By TOM SHORTELL JERSEY JOURNAL STAFF WRITER

It wasn't hard to tell when the New York Avenue Block Association began winning the war against the drug dealers and crackheads in their Jersey City Heights neighborhood.

Ross London, who founded the group in 2002, said on two occasions bricks came flying through windows of his home. His car was repeatedly damaged and one time they even left a dead bird on his windshield as a warning.

But he wasn't alone. The properties of other residents were also damaged and one was threatened with death if he attended another association meeting, London said. "We went through hell. It was rough," London said.

The block of New York Avenue between Franklin Avenue and Ferry Street was a drug haven, said Sheena Begum, an area resident. Drug dealers roamed around at night with their car stereos blasting and conducted sales in the street, she said.

"They did it out in the open. They had this superior attitude," she said. London, a former municipal judge in Hoboken, had moved to the block in 2002 and was shocked by the crime he witnessed outside his home.

"The block had been pretty awful," said London, 59. "I figured I'd stick it out for six months and see what happened. In the meantime, I decided to do everything possible to see what could be changed."

He formed the block association. Then he rallied the police and local politicians. The association also pushed landlords to hold their tenants accountable for illegal actions.

London, now a professor at Berkeley College in Newark, set up a surveillance camera outside his window and gave police footage of crimes, he said. The pressure paid off in 2005, when an undercover drug sting rounded up some of the block's worst offenders, residents said. "The police came through big," London said.

"By building partnerships and through teamwork, police and community groups can create neighborhoods where people can live and work safely," Police Director Sam Jefferson said.
Many of the residents credit London for the turnaround.

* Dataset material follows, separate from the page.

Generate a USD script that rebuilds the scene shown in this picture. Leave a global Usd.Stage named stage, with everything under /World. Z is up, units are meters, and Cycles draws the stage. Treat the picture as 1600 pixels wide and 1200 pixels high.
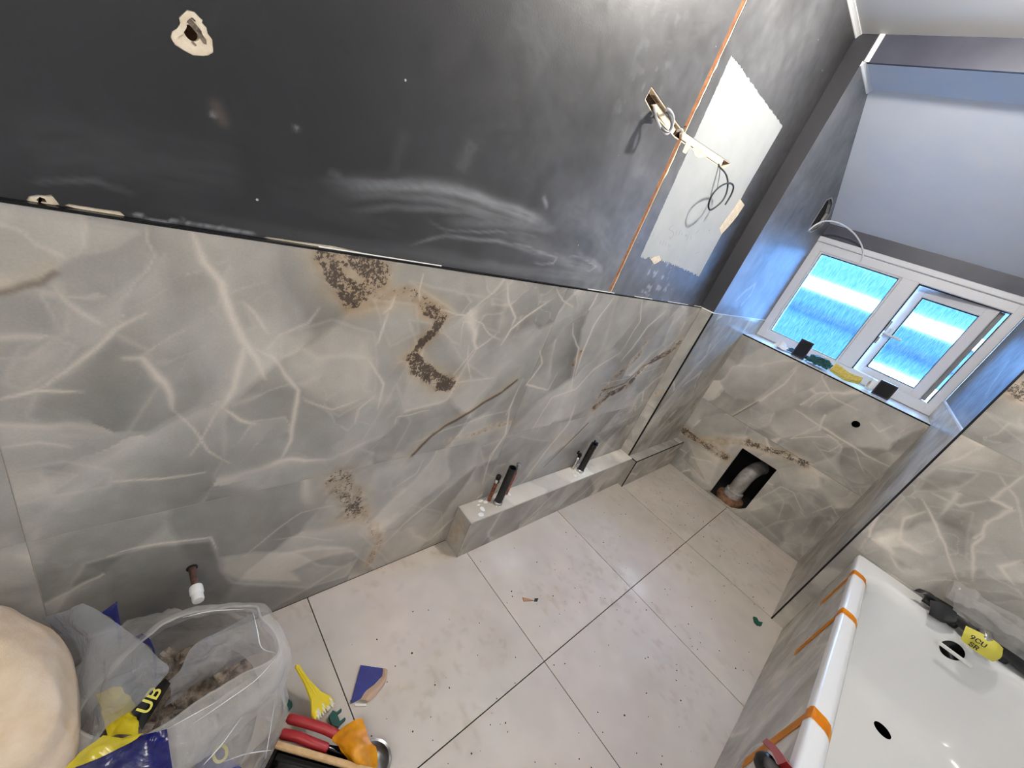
import math, random
import numpy as np
import trimesh, shapely
import manifold3d as m3
from scipy.spatial import Delaunay, cKDTree
from shapely.geometry import Polygon, box as sbox, LineString
from pxr import Usd, UsdGeom, UsdLux, UsdShade, Gf, Sdf, Vt
import usdkit, meshkit

stage = Usd.Stage.CreateInMemory()
UsdGeom.SetStageUpAxis(stage, UsdGeom.Tokens.z)
UsdGeom.SetStageMetersPerUnit(stage, 1.0)
UsdGeom.Xform.Define(stage, '/World')
UsdGeom.Scope.Define(stage, '/World/Looks')

# ---------------------------------------------------------------- camera, light, exposure
cam = UsdGeom.Camera.Define(stage, '/World/camera')
FPX = 627.34
cam.CreateHorizontalApertureAttr(36.0)
cam.CreateVerticalApertureAttr(27.0)
cam.CreateFocalLengthAttr(36.0 * FPX / 1600)
cam.CreateClippingRangeAttr(Gf.Vec2f(0.05, 100))
CR = [[0.61771, -0.5344, 0.57693], [0.7139, 0.07338, -0.69639], [0.32982, 0.84204, 0.42683]]
CP = (0.805, -1.5885, 1.3808)
cam.AddTransformOp().Set(Gf.Matrix4d(*[CR[0][0], CR[1][0], CR[2][0], 0, CR[0][1], CR[1][1], CR[2][1], 0, CR[0][2], CR[1][2], CR[2][2], 0, CP[0], CP[1], CP[2], 1]))
cam.CreateExposureAttr(0.0)

sky = UsdLux.DomeLight.Define(stage, '/World/sky')
sky.CreateColorAttr(Gf.Vec3f(0.27, 0.53, 1.0))
sky.CreateIntensityAttr(19.0)

def lamp(name, pos, radius, power, color):
    l = UsdLux.SphereLight.Define(stage, '/World/' + name)
    l.CreateRadiusAttr(radius); l.CreateIntensityAttr(power); l.CreateColorAttr(Gf.Vec3f(*color)); l.CreateNormalizeAttr(True)
    UsdGeom.Xformable(l).AddTranslateOp().Set(Gf.Vec3d(*pos))
lamp('ceiling_lamp', (0.60, -0.10, 2.262), 0.022, 13.0, (1.0, 0.95, 0.90))
lamp('ceiling_lamp_001', (1.05, -2.20, 2.20), 0.16, 7.5, (1.0, 0.94, 0.88))  # unseen lamp added behind the camera as soft fill
sun = UsdLux.DistantLight.Define(stage, '/World/sun')
sun.CreateAngleAttr(0.53); sun.CreateIntensityAttr(4.0); sun.CreateColorAttr(Gf.Vec3f(1.0, 0.95, 0.88))
UsdGeom.Xformable(sun).AddRotateXYZOp().Set(Gf.Vec3f(50, 0, -20))

# ---------------------------------------------------------------- helpers
LOC, USED = {}, {}
def numbered(parent, name):
    k = (parent, name); n = USED.get(k, 0); USED[k] = n + 1
    return parent + '/' + (name if n == 0 else f'{name}_{n:03d}')
def thing(name, label=None, cat=None, loc=(0, 0, 0), group=None, kind=None):
    p = numbered('/World', name); x = UsdGeom.Xform.Define(stage, p); x.AddTranslateOp().Set(Gf.Vec3d(*map(float, loc)))
    LOC[p] = np.array(loc, float); o = x.GetPrim()
    for k, v in (('label', label), ('category', cat), ('group', group), ('kind', kind)):
        if v: o.SetCustomDataByKey(k, v)
    return p
def obj(name, mesh, mat, parent='/World', smooth=False, tone=None, mask=None, label=None, cat=None, group=None, kind=None):
    p = numbered(parent, name)
    loc = LOC.get(parent, np.zeros(3)); LOC[p] = loc
    if isinstance(mesh, (list,)): mesh = cat_meshes(mesh)
    v, f, _ = meshkit.arrays(mesh)
    m = usdkit.mesh(stage, p, (v - loc, f), '/World/Looks/' + mat, smooth=smooth)
    api = UsdGeom.PrimvarsAPI(m)
    if tone is not None:
        api.CreatePrimvar('tone', Sdf.ValueTypeNames.Color3fArray, 'vertex').Set(Vt.Vec3fArray.FromNumpy(np.asarray(tone, np.float32)))
    if mask is not None:
        mm = np.zeros((len(mask), 3), np.float32); mm[:, 0] = mask
        api.CreatePrimvar('mask', Sdf.ValueTypeNames.Color3fArray, 'vertex').Set(Vt.Vec3fArray.FromNumpy(mm))
    o = m.GetPrim()
    for k, x in (('label', label), ('category', cat), ('group', group), ('kind', kind)):
        if x: o.SetCustomDataByKey(k, x)
    return p
def cat_meshes(ms):
    vs, fs, n = [], [], 0
    for m in ms:
        v, f, _ = meshkit.arrays(m); vs.append(v); fs.append(f + n); n += len(v)
    return np.vstack(vs), np.vstack(fs)
def bx(x0, x1, y0, y1, z0, z1, c=0.0):
    lo = np.array([min(x0, x1), min(y0, y1), min(z0, z1)]); hi = np.array([max(x0, x1), max(y0, y1), max(z0, z1)])
    if c <= 0:
        b = trimesh.creation.box(hi - lo); b.apply_translation((lo + hi) / 2); return b
    c = min(c, 0.45 * (hi - lo).min()); pts = []
    for i in range(8):
        s = np.array([(i >> k) & 1 for k in range(3)]); q = np.where(s, hi, lo).astype(float); d = np.where(s, -c, c)
        for k in range(3):
            e = q + d; e[k] = q[k]; pts.append(e)
    return trimesh.convex.convex_hull(np.array(pts))
def xf(mesh, R=None, t=(0, 0, 0)):
    v, f, _ = meshkit.arrays(mesh)
    if R is not None: v = v @ np.asarray(R).T
    return v + np.array(t), f
def rotz(a): c, s = math.cos(a), math.sin(a); return np.array([[c, -s, 0], [s, c, 0], [0, 0, 1.]])
def rotx(a): c, s = math.cos(a), math.sin(a); return np.array([[1., 0, 0], [0, c, -s], [0, s, c]])
def roty(a): c, s = math.cos(a), math.sin(a); return np.array([[c, 0, s], [0, 1., 0], [-s, 0, c]])
def frame(d):
    d = np.asarray(d, float); d = d / np.linalg.norm(d); a = np.array([0, 0, 1.]) if abs(d[2]) < .9 else np.array([1., 0, 0])
    u = np.cross(a, d); u /= np.linalg.norm(u); return np.stack([u, np.cross(d, u), d], 1)
def lathe(prof, n=24, start=(0, 0, 0), axis=(0, 0, 1)):
    prof = np.asarray(prof, float); a = np.linspace(0, 2 * np.pi, n, endpoint=False); k = len(prof)
    v = np.stack([np.outer(prof[:, 0], np.cos(a)), np.outer(prof[:, 0], np.sin(a)), np.repeat(prof[:, 1:2], n, 1)], -1).reshape(-1, 3)
    f = []
    for i in range(k - 1):
        for j in range(n):
            a0, a1, b0, b1 = i * n + j, i * n + (j + 1) % n, (i + 1) * n + j, (i + 1) * n + (j + 1) % n
            f += [(a0, a1, b1), (a0, b1, b0)]
    return v @ frame(axis).T + np.array(start), np.array(f)
def spline(pts, n, closed=False):
    P = np.asarray(pts, float)
    if closed: P = np.vstack([P[-1], P, P[0], P[1]])
    else: P = np.vstack([2 * P[0] - P[1], P, 2 * P[-1] - P[-2]])
    m = len(P) - 3; t = np.linspace(0, m, n, endpoint=not closed); i = np.minimum(t.astype(int), m - 1); u = (t - i)[:, None]
    a, b, c, d = P[i], P[i + 1], P[i + 2], P[i + 3]
    return .5 * (2 * b + (c - a) * u + (2 * a - 5 * b + 4 * c - d) * u ** 2 + (3 * b - a - 3 * c + d) * u ** 3)
def tube(pts, r, n=8, caps=True):
    P = np.asarray(pts, float); T = np.gradient(P, axis=0); T /= np.linalg.norm(T, axis=1, keepdims=True)
    F = frame(T[0]); u = F[:, 0]; vs = []; r = np.broadcast_to(r, len(P)); a = np.linspace(0, 2 * np.pi, n, endpoint=False)
    for i in range(len(P)):
        u = u - T[i] * (u @ T[i]); u /= np.linalg.norm(u); w = np.cross(T[i], u)
        vs.append(P[i] + r[i] * (np.outer(np.cos(a), u) + np.outer(np.sin(a), w)))
    k = len(P); v = np.vstack(vs); f = []
    for i in range(k - 1):
        for j in range(n):
            a0, a1, b0, b1 = i * n + j, i * n + (j + 1) % n, (i + 1) * n + j, (i + 1) * n + (j + 1) % n
            f += [(a0, a1, b1), (a0, b1, b0)]
    if caps:
        v = np.vstack([v, P[0], P[-1]])
        for j in range(n):
            f += [(len(v) - 2, (j + 1) % n, j), (len(v) - 1, (k - 1) * n + j, (k - 1) * n + (j + 1) % n)]
    return v, np.array(f)
def extrude(poly, d):
    gs = getattr(poly, 'geoms', [poly])
    return cat_meshes([trimesh.creation.extrude_polygon(g, d, engine='earcut') for g in gs if g.area > 1e-9])
def valid(p):
    p = p.buffer(0); return max(getattr(p, 'geoms', [p]), key=lambda g: g.area)
def on_x(mesh, x0):   # mesh modelled as (y, z, depth) -> world, depth along +x from x0
    v, f, _ = meshkit.arrays(mesh); return np.stack([v[:, 2] + x0, v[:, 0], v[:, 1]], 1), f
def on_y(mesh, y0):   # mesh modelled as (x, z, depth) -> world, depth along -y from y0
    v, f, _ = meshkit.arrays(mesh); return np.stack([v[:, 0], y0 - v[:, 2], v[:, 1]], 1), f
def patch(rows, nu, nv, amp=0., freq=10., seed=0, th=0.0, crease=0.0):
    R = np.array([spline(r, nu) for r in rows]); G = np.stack([spline(R[:, j], nv) for j in range(nu)], 1)
    du, dv = np.gradient(G, axis=1), np.gradient(G, axis=0); N = np.cross(du, dv); N /= np.maximum(np.linalg.norm(N, axis=2, keepdims=True), 1e-9)
    h = (meshkit.fbm(G * freq, 4, seed) - .5) * 2 * amp
    if crease: h = h + crease * (np.abs(meshkit.fbm(G * freq * .6, 3, seed + 9) - .5) * -4 + .5)
    G = G + N * h[..., None]; v = G.reshape(-1, 3); f = []
    for i in range(nv - 1):
        for j in range(nu - 1):
            a = i * nu + j; f += [(a, a + 1, a + nu + 1), (a, a + nu + 1, a + nu)]
    f = np.array(f)
    if th > 0:
        n = len(v); w = v - (N.reshape(-1, 3)) * th; per = [j for j in range(nu)] + [i * nu + nu - 1 for i in range(1, nv)] + [(nv - 1) * nu + j for j in range(nu - 2, -1, -1)] + [i * nu for i in range(nv - 2, 0, -1)]
        s = []
        for a, b in zip(per, per[1:] + per[:1]): s += [(a, a + n, b), (b, a + n, b + n)]
        v, f = np.vstack([v, w]), np.vstack([f, f[:, ::-1] + n, s])
    return v, f
def blob(center, size, seed, amp=.25, sub=2, freq=2.0):
    s = trimesh.creation.icosphere(sub, 1.0); v = s.vertices
    v = v * (1 + amp * 2 * (meshkit.fbm(v * freq + seed * 7.3, 3, seed) - .5))[:, None]
    return v * np.array(size) + np.array(center), s.faces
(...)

"That's all the judge's doing," Artie Gordon said of London. "Every little spot was filled with drugs. Then he moved in." London credits all his neighbors. "The key to political power is political organizing," he said.

Now when residents look outside, they see children playing catch instead of dealers cruising the street.

"With the community and police working as a team, we can accomplish the goal of cleaning up the streets," Police Chief Tom Comey said.